# DATA SEGMENT
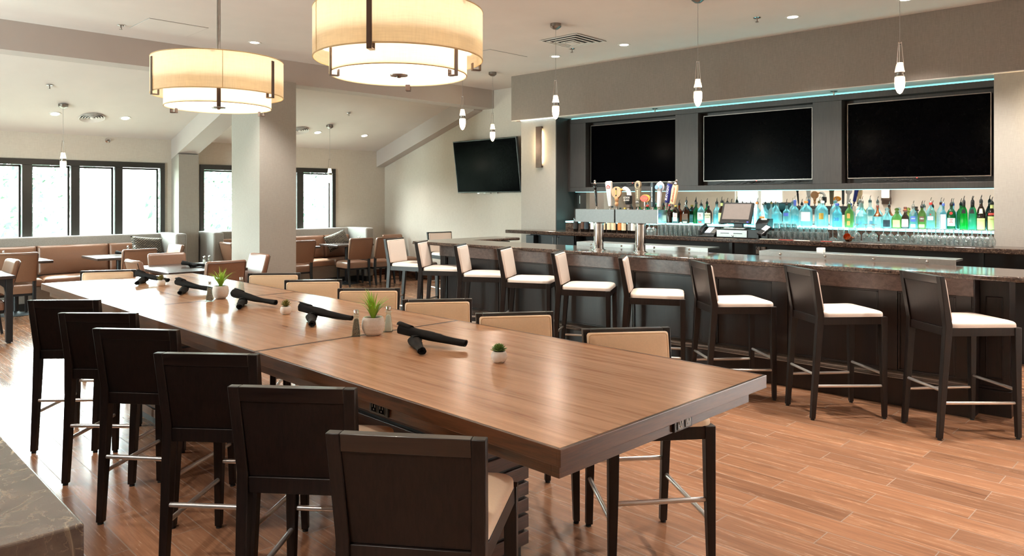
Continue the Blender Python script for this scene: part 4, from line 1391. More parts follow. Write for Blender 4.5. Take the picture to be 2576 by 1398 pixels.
bottle(4.60, 'std', .046, .285, M['aqua'], 'clear bottle glowing blue behind the tan-labelled square bourbon', [(M['aqua2'], .2, .45, .8)], 'black', True, b=8.95)
bottle(4.493, 'std', .044, .30, M['g_dark'], 'black bottle with a yellow neck and yellow slanted label left of the till', [(lye, .12, .5, 1)], 'black', True, neck=lye)
bottle(4.52, 'tall', .036, .27, M['cap_red'], 'red-necked bottle just behind the yellow-labelled black bottle', None, 'black', True, b=8.99)
for a, hh, m_, lb in ((4.361, .27, 'aqua', 'clear bottle directly behind the till screen\'s left corner'), (4.30, .26, 'aqua', 'clear bottle behind the till screen, second from its left corner'),
                      (4.209, .28, 'aqua', 'clear bottle behind the till screen\'s middle'), (4.10, .275, 'aqua2', 'pale blue bottle behind the till screen, right of middle'),
                      (4.02, .285, 'aqua', 'clear bottle with an orange neck at the till screen\'s right corner')):
    bottle(a, 'tall', .038, hh, M[m_], lb, None, 'orange' if 'orange' in lb else 'black', True)
bottle(3.936, 'bell', .058, .27, M['aqua'], 'cone-necked clear bottle with a tan label right of the till', [(lor, .2, .42, .5)], 'steel', True)
bottle(3.758, 'wide', .05, .285, M['aqua'], 'clear tall-shouldered bottle glowing cyan right of the till', [(M['aqua2'], .15, .5, .8)], 'steel', True, b=8.84)
bottle(3.63, 'tall', .044, .27, M['aqua'], 'clear bottle with a blue patch label behind the stacked glasses', [(lbl, .45, .6, .6)], 'black', True, b=8.86)
bottle(3.537, 'tall', .045, .31, M['aqua'], 'tallest clear bottle with a long blue neck label', [(M['aqua2'], .2, .42, .9)], 'blue', True, neck=lbl)
bottle(3.40, 'wide', .062, .30, M['aqua'], 'wide clear bottle with a white label and an orange cap', [(lw, .22, .58, .85)], 'orange', True)
bottle(3.21, 'wide', .066, .30, M['aqua'], 'wide clear bottle with a gold leaf emblem', [(lgd, .3, .55, .35)], 'white', True)
bottle(3.04, 'std', 0.054, .27, M['aqua2'], 'blue bottle with large dark blue numerals', None, 'blue', True, extras=[('38', .34, .055, BL, 1)])
bottle(2.905, 'squat', 0.05, .27, M['g_olive'], 'yellow-green bottle with red triangle labels', [(lor, .4, .6, .35), (lor, .1, .28, .35)], None, True, sq=True)
bottle(2.80, 'tall', .048, .31, M['aqua'], 'clear bottle with a white oval label and blue square below', [(lw, .42, .66, .8), (lbl, .08, .22, .5)], 'steel', True, b=8.92)
bottle(2.745, 'bell', 0.055, .30, M['aqua'], 'clear bottle with a silver cone neck', None, 'steel', True, b=8.82)
bottle(2.60, 'bell', 0.052, .25, M['aqua'], 'clear bottle with a copper-coloured cone neck', None, 'brown', True)
MB().lathe([(.051, .1325), (.0385, .145), (.0245, .166), (.0165, .19), (.0135, .215), (.0125, .245)], 18).build('cone', M['copper'], [o for o in bpy.data.objects if o.get('label') == 'clear bottle with a copper-coloured cone neck'][0])
for a, gm, lm, lb in ((2.50, 'aqua', ldk, 'round-stoppered clear tequila bottle with a dark label'), (2.40, 'g_olive', lye, 'round-stoppered yellow-green tequila bottle')):
    t = bottle(a, 'round', .058, .23, M[gm], lb, [(lm, .08, .42, .55)], None, False)
    MB().lathe([(.012, .178), (.022, .183), (.022, .187), (.013, .192), (.02, .2), (.0245, .212), (.02, .225), (0, .232)], 16).build('stopper', M['aqua'] if gm == 'aqua' else M['g_olive'], t)
bottle(2.315, 'round', 0.042, .235, M['g_dark'], 'round dark bottle with a pale oval label and an orange neck', [(lw, .1, .46, .75)], 'brown', False, neck=lor)
MB().lathe([(.019, .19), (.024, .194), (.024, .206), (.02, .21), (0, .211)], 16).build('stopper', M['cap_brown'], [o for o in bpy.data.objects if o.get('label', '').startswith('round dark bottle with a pale')][0])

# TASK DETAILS
Repeat the lines above exactly, and keep every picture out.

# THE ANSWER
Continue the Blender Python script for this scene: part 4, from line 1391. More parts follow. Write for Blender 4.5. Take the picture to be 2576 by 1398 pixels.
bottle(4.60, 'std', .046, .285, M['aqua'], 'clear bottle glowing blue behind the tan-labelled square bourbon', [(M['aqua2'], .2, .45, .8)], 'black', True, b=8.95)
bottle(4.493, 'std', .044, .30, M['g_dark'], 'black bottle with a yellow neck and yellow slanted label left of the till', [(lye, .12, .5, 1)], 'black', True, neck=lye)
bottle(4.52, 'tall', .036, .27, M['cap_red'], 'red-necked bottle just behind the yellow-labelled black bottle', None, 'black', True, b=8.99)
for a, hh, m_, lb in ((4.361, .27, 'aqua', 'clear bottle directly behind the till screen\'s left corner'), (4.30, .26, 'aqua', 'clear bottle behind the till screen, second from its left corner'),
                      (4.209, .28, 'aqua', 'clear bottle behind the till screen\'s middle'), (4.10, .275, 'aqua2', 'pale blue bottle behind the till screen, right of middle'),
                      (4.02, .285, 'aqua', 'clear bottle with an orange neck at the till screen\'s right corner')):
    bottle(a, 'tall', .038, hh, M[m_], lb, None, 'orange' if 'orange' in lb else 'black', True)
bottle(3.936, 'bell', .058, .27, M['aqua'], 'cone-necked clear bottle with a tan label right of the till', [(lor, .2, .42, .5)], 'steel', True)
bottle(3.758, 'wide', .05, .285, M['aqua'], 'clear tall-shouldered bottle glowing cyan right of the till', [(M['aqua2'], .15, .5, .8)], 'steel', True, b=8.84)
bottle(3.63, 'tall', .044, .27, M['aqua'], 'clear bottle with a blue patch label behind the stacked glasses', [(lbl, .45, .6, .6)], 'black', True, b=8.86)
bottle(3.537, 'tall', .045, .31, M['aqua'], 'tallest clear bottle with a long blue neck label', [(M['aqua2'], .2, .42, .9)], 'blue', True, neck=lbl)
bottle(3.40, 'wide', .062, .30, M['aqua'], 'wide clear bottle with a white label and an orange cap', [(lw, .22, .58, .85)], 'orange', True)
bottle(3.21, 'wide', .066, .30, M['aqua'], 'wide clear bottle with a gold leaf emblem', [(lgd, .3, .55, .35)], 'white', True)
bottle(3.04, 'std', 0.054, .27, M['aqua2'], 'blue bottle with large dark blue numerals', None, 'blue', True, extras=[('38', .34, .055, BL, 1)])
bottle(2.905, 'squat', 0.05, .27, M['g_olive'], 'yellow-green bottle with red triangle labels', [(lor, .4, .6, .35), (lor, .1, .28, .35)], None, True, sq=True)
bottle(2.80, 'tall', .048, .31, M['aqua'], 'clear bottle with a white oval label and blue square below', [(lw, .42, .66, .8), (lbl, .08, .22, .5)], 'steel', True, b=8.92)
bottle(2.745, 'bell', 0.055, .30, M['aqua'], 'clear bottle with a silver cone neck', None, 'steel', True, b=8.82)
bottle(2.60, 'bell', 0.052, .25, M['aqua'], 'clear bottle with a copper-coloured cone neck', None, 'brown', True)
MB().lathe([(.051, .1325), (.0385, .145), (.0245, .166), (.0165, .19), (.0135, .215), (.0125, .245)], 18).build('cone', M['copper'], [o for o in bpy.data.objects if o.get('label') == 'clear bottle with a copper-coloured cone neck'][0])
for a, gm, lm, lb in ((2.50, 'aqua', ldk, 'round-stoppered clear tequila bottle with a dark label'), (2.40, 'g_olive', lye, 'round-stoppered yellow-green tequila bottle')):
    t = bottle(a, 'round', .058, .23, M[gm], lb, [(lm, .08, .42, .55)], None, False)
    MB().lathe([(.012, .178), (.022, .183), (.022, .187), (.013, .192), (.02, .2), (.0245, .212), (.02, .225), (0, .232)], 16).build('stopper', M['aqua'] if gm == 'aqua' else M['g_olive'], t)
bottle(2.315, 'round', 0.042, .235, M['g_dark'], 'round dark bottle with a pale oval label and an orange neck', [(lw, .1, .46, .75)], 'brown', False, neck=lor)
MB().lathe([(.019, .19), (.024, .194), (.024, .206), (.02, .21), (0, .211)], 16).build('stopper', M['cap_brown'], [o for o in bpy.data.objects if o.get('label', '').startswith('round dark bottle with a pale')][0])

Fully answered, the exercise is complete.